**TO BE DONE**
Give an exact transcription of every line, dropping the images.

··· RECORDED DATA ···

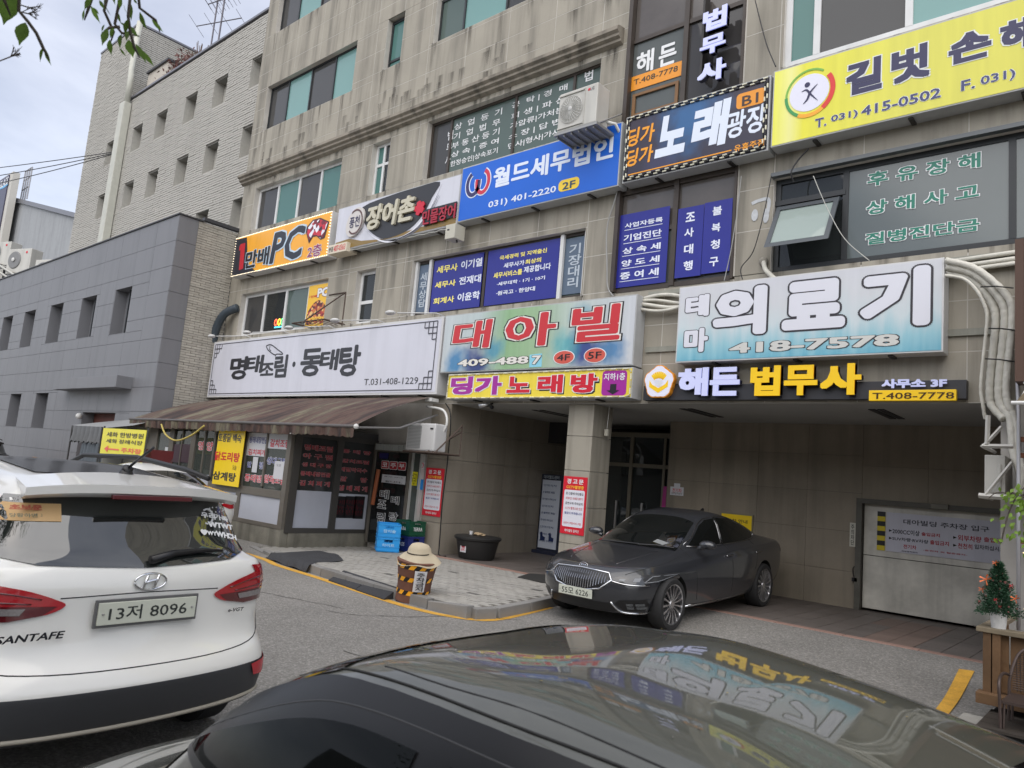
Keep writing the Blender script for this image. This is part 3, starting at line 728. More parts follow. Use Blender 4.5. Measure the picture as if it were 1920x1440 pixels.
# ================================================================ grey low building on the left
GREY = mat('smooth_grey_panel', (.178, .180, .192), .5, var=.05, vscale=.5, rnd=.014, streak=.10, bump=.05, bscale=30)
GREYJ = mat('panel_joint_dark', (.150, .152, .162), .8)
BRK = mat('split_faced_brick', (.40, .375, .325), .85, var=.08, vscale=2.0, rnd=.10, speck=.12, sscale=60, bump=.3, bscale=45, streak=.15)
BRJ = mat('brick_joint', (.27, .25, .215), .95)
gb = thing('grey_annex', 'low smooth grey panelled annex with deep narrow windows', 'building', (-30, 8.9, 0))
gh = [(-24.95, -23.7, 5.15, 6.62), (-27.8, -26.5, 5.2, 6.62), (-30.9, -29.6, 5.2, 6.65), (-33.9, -32.6, 5.2, 6.65), (-36.7, -35.4, 5.2, 6.65), (-39.6, -38.3, 5.2, 6.65),
      (-30.9, -29.6, 2.1, 3.37), (-33.9, -32.6, 2.1, 3.37), (-36.8, -35.5, 2.1, 3.37), (-39.7, -38.4, 2.1, 3.37), (-26.1, -23.5, 0, 2.7)]
g = wall_mesh(-60, -21.12, 0, 8.46, 8.93, 9.25, gh); g.box(-21.12-.3, -21.13, 9.25, 13.2, 0, 8.46); g.box(-60, -21.13, 9.25, 20, 8.2, 8.44); g.box(-60, -59.7, 9.25, 20, 0, 8.2)
g.build('wall', GREYJ, gb, fix=False)
cladding(gb, [-60+i*1.25 for i in range(31)]+[-21.12], [0, .7, 1.4, 2.1, 2.75, 3.45, 4.15, 4.85, 5.5, 6.2, 6.95, 7.7, 8.46], gh, 8.90, .035, GREY, .010, 230, name='wall_panel')
cladding(gb, [8.90, 9.48], [0, .7, 1.4, 2.1, 2.75, 3.45, 4.15, 4.85, 5.5, 6.2, 6.95, 7.7, 8.46], [], -21.10, .035, GREY, .010, 20, name='wall_panel', axis='x')
MB().box(-60, -21.06, 8.86, 9.6, 8.46, 8.50).box(-21.2, -21.04, 9.6, 13, 8.50, 8.60).build('parapet_cap', mat('dark_cap', (.045, .045, .05), .5), gb, fix=False)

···

**WORKED ANSWER**
Keep writing the Blender script for this image. This is part 3, starting at line 728. More parts follow. Use Blender 4.5. Measure the picture as if it were 1920x1440 pixels.
# ================================================================ grey low building on the left
GREY = mat('smooth_grey_panel', (.178, .180, .192), .5, var=.05, vscale=.5, rnd=.014, streak=.10, bump=.05, bscale=30)
GREYJ = mat('panel_joint_dark', (.150, .152, .162), .8)
BRK = mat('split_faced_brick', (.40, .375, .325), .85, var=.08, vscale=2.0, rnd=.10, speck=.12, sscale=60, bump=.3, bscale=45, streak=.15)
BRJ = mat('brick_joint', (.27, .25, .215), .95)
gb = thing('grey_annex', 'low smooth grey panelled annex with deep narrow windows', 'building', (-30, 8.9, 0))
gh = [(-24.95, -23.7, 5.15, 6.62), (-27.8, -26.5, 5.2, 6.62), (-30.9, -29.6, 5.2, 6.65), (-33.9, -32.6, 5.2, 6.65), (-36.7, -35.4, 5.2, 6.65), (-39.6, -38.3, 5.2, 6.65),
      (-30.9, -29.6, 2.1, 3.37), (-33.9, -32.6, 2.1, 3.37), (-36.8, -35.5, 2.1, 3.37), (-39.7, -38.4, 2.1, 3.37), (-26.1, -23.5, 0, 2.7)]
g = wall_mesh(-60, -21.12, 0, 8.46, 8.93, 9.25, gh); g.box(-21.12-.3, -21.13, 9.25, 13.2, 0, 8.46); g.box(-60, -21.13, 9.25, 20, 8.2, 8.44); g.box(-60, -59.7, 9.25, 20, 0, 8.2)
g.build('wall', GREYJ, gb, fix=False)
cladding(gb, [-60+i*1.25 for i in range(31)]+[-21.12], [0, .7, 1.4, 2.1, 2.75, 3.45, 4.15, 4.85, 5.5, 6.2, 6.95, 7.7, 8.46], gh, 8.90, .035, GREY, .010, 230, name='wall_panel')
cladding(gb, [8.90, 9.48], [0, .7, 1.4, 2.1, 2.75, 3.45, 4.15, 4.85, 5.5, 6.2, 6.95, 7.7, 8.46], [], -21.10, .035, GREY, .010, 20, name='wall_panel', axis='x')
MB().box(-60, -21.06, 8.86, 9.6, 8.46, 8.50).box(-21.2, -21.04, 9.6, 13, 8.50, 8.60).build('parapet_cap', mat('dark_cap', (.045, .045, .05), .5), gb, fix=False)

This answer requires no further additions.